(Records with scene code)
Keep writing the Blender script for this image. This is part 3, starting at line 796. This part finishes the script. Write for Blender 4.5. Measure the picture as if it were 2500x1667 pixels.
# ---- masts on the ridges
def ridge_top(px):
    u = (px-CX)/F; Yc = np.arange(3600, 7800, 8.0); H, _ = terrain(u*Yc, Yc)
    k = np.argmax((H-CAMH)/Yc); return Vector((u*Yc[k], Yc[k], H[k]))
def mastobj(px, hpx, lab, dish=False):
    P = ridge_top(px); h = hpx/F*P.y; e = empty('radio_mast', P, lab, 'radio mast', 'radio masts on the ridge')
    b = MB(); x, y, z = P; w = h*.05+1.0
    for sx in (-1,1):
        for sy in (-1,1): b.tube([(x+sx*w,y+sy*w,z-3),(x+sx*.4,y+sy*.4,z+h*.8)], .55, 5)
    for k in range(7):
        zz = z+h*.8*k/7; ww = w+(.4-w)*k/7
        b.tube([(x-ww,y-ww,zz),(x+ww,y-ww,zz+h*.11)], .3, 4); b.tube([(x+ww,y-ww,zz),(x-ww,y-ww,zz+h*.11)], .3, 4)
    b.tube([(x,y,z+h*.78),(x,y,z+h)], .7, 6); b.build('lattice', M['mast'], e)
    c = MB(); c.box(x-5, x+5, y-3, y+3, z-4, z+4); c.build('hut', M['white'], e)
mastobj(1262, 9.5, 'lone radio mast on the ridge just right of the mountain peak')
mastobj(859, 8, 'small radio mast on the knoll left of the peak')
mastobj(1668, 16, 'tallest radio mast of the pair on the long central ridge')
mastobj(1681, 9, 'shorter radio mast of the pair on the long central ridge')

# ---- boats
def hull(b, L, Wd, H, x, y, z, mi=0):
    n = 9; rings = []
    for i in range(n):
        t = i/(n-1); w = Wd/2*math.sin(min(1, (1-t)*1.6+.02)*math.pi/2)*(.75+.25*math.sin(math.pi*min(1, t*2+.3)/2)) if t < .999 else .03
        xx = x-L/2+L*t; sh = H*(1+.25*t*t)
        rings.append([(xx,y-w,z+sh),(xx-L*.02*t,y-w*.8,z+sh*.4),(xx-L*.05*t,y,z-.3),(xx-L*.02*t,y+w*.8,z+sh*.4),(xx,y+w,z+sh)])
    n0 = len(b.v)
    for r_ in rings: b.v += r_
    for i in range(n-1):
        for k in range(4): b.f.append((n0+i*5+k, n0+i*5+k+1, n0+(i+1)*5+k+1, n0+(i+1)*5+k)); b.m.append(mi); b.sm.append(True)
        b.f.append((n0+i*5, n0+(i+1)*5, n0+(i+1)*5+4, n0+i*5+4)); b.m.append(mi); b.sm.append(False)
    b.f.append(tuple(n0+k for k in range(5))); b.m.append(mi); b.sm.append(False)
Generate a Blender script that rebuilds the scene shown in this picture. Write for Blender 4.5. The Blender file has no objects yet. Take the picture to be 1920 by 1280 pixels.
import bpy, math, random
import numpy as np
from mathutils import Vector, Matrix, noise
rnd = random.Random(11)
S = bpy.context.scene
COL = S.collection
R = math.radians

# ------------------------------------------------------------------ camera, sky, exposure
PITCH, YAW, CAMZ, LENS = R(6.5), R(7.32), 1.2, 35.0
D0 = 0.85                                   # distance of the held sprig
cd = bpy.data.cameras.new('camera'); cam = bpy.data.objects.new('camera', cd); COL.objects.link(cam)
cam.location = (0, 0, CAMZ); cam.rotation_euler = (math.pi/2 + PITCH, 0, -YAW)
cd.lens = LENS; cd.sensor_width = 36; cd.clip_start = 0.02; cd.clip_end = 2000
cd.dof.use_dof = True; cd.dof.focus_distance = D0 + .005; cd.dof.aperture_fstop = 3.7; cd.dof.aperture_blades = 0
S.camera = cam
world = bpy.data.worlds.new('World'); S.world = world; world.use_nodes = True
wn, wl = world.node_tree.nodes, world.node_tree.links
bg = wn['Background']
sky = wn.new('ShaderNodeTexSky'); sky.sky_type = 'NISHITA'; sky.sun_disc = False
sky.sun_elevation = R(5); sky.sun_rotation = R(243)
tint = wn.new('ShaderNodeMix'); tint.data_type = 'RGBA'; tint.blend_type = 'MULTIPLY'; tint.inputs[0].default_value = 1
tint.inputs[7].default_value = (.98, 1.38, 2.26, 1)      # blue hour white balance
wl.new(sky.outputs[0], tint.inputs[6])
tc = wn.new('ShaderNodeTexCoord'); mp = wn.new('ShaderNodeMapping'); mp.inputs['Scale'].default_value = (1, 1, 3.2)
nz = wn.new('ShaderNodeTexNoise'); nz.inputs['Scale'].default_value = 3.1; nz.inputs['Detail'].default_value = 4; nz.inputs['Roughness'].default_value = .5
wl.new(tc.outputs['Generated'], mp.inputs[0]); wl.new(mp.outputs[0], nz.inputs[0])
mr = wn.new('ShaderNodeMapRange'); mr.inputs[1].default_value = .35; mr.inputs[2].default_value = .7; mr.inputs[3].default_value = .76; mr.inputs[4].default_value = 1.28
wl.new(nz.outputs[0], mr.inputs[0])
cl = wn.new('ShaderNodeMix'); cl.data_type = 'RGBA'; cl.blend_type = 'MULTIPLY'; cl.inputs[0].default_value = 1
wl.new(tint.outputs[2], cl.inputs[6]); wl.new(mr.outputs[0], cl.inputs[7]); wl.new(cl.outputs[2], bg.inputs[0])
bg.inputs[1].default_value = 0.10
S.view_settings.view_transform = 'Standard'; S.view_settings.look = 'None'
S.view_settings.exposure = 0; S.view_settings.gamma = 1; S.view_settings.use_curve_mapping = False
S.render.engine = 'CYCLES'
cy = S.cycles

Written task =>
Repeat exactly the lines from the one containing "Generate a Blender" through the one containing "R = math.radians", both included, and nothing else.

Written answer =>
Generate a Blender script that rebuilds the scene shown in this picture. Write for Blender 4.5. The Blender file has no objects yet. Take the picture to be 1920 by 1280 pixels.
import bpy, math, random
import numpy as np
from mathutils import Vector, Matrix, noise
rnd = random.Random(11)
S = bpy.context.scene
COL = S.collection
R = math.radians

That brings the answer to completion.